しかし、タウンカーの凄いところは巨大さや広さではない。凄いのは快適性だ。

欧州車や日本車はニュルブルクリンクだけを見て設計されている。誰だって心の底では、安全性よりも、価格よりも、燃費よりも、世界平和よりも、経済状況よりも、神よりも、ハンドリングが重要だと思っているだろう。しかし、ハンドリング性能を重視して車を設計すれば、どうしても快適性は二の次になってしまう。

しかし、アメリカ車は違う。アメリカ人にとって、ステアリングはノートパソコンを置く場所でしかない。3km/h以上でコーナーを曲がったらコーヒーがこぼれてしまう。ハンドリングなど誰も気にしない。

リンカーンは初代タウンカーを設計していた1876年当時、これを理解していた。もちろん、長い年月をかけてタウンカーも変化し、シガーソケットが付いたりするようになった。しかし、基本的には何も変わっていない。ボディとシャシは分離されているし、ライブリアアクスルだし、搭載されているのはわずか7馬力しか出ないV8エンジンなのだが、このエンジンは何億年経とうと壊れることはない。

それに、サスペンションはニューヨークにある最悪の凸凹だろうと吸収してくれる。空襲を受けたばかりの都市を眼科手術をしながら走ろうと、手術は問題なく成功するはずだ。昔の話なのだが、1980年代のタウンカーを店の駐車場に停めて1時間後に戻ってくると、車はまだ揺れていた。おそらくその車は今でも揺れているだろう。
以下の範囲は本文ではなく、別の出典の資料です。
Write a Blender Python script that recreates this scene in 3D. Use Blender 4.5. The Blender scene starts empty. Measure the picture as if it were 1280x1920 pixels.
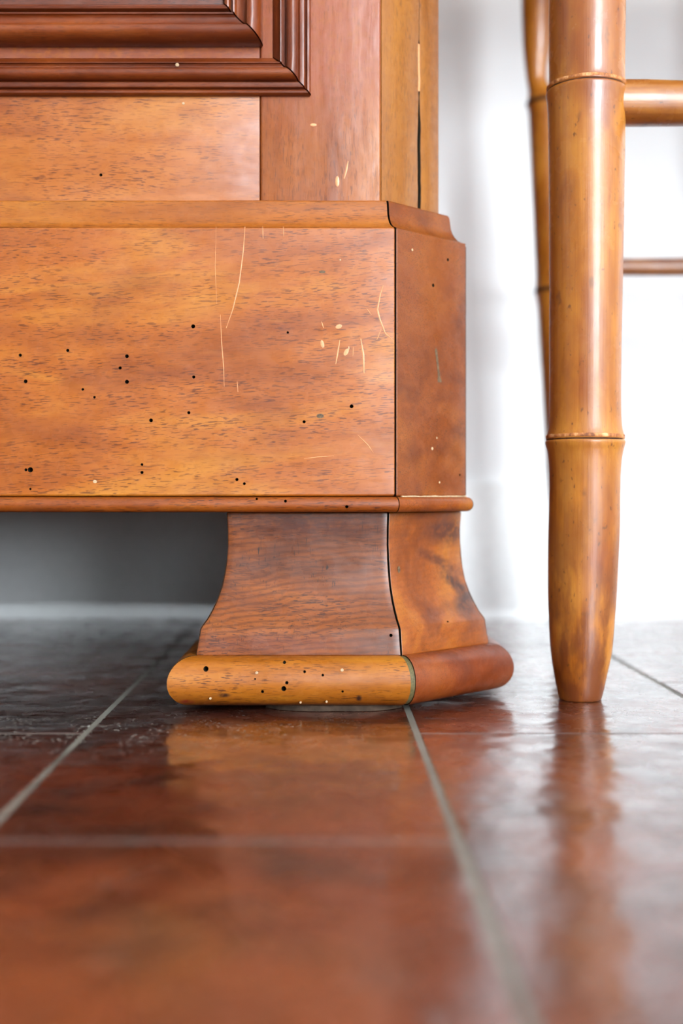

当然ながらコーナリング性能には影響がある。リンカーンの姉妹車であるフォード・クラウンヴィクトリアは長らくアメリカの警察車両として使われてきた。警察車両はサスペンションが強化されているはずなのだが、カーチェイスをすれば大抵は失敗して物笑いの種になってしまう。
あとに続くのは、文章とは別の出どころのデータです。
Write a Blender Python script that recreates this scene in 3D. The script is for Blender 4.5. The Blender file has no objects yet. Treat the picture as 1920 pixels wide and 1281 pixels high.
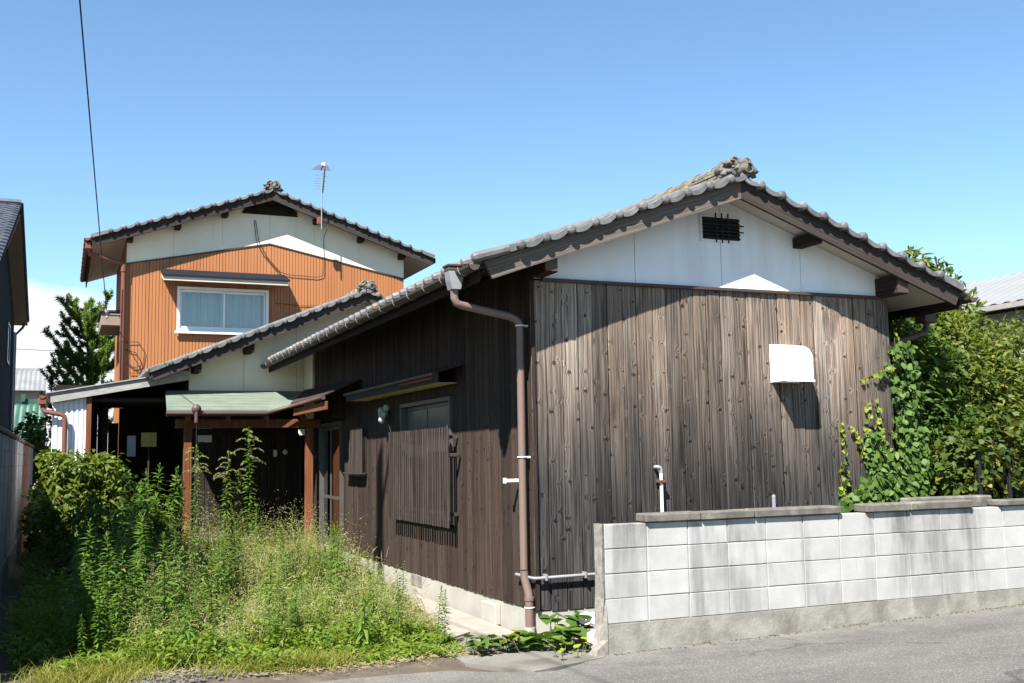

しかし、9時間も飛行機の中で閉じ込められた後、渋滞する街中を走る車を選ぼうという時に、シルバーストン・サーキットのラップタイムが90秒の車を選ぶだろうか。それとも、快適な車を選ぶだろうか。

それだけではない。タウンカーのインテリアはDVDケース品質のプラスチックと安物家具からなっており、中身は19世紀と変わらないため、製造コストは16ペンスしかかからない。それに、エンジンは2rpm以上は回らないため、100万年に1回だけ点検すれば十分だ。

タウンカーはリムジンのあるべき姿だ。広大で、装備が充実しており、快適性が高く、経済性が高い。空気清浄機が発するレモンフレッシュの香りを無視すれば、非常に居心地の良い場所だ。この車に乗るとアメリカらしさが味わえる。

しかし、今ではMKTとかいうシトロエンのような車に世代交代している。そんな車に乗るビジネスマンなど存在しない。私だってそんな車に乗るつもりはない。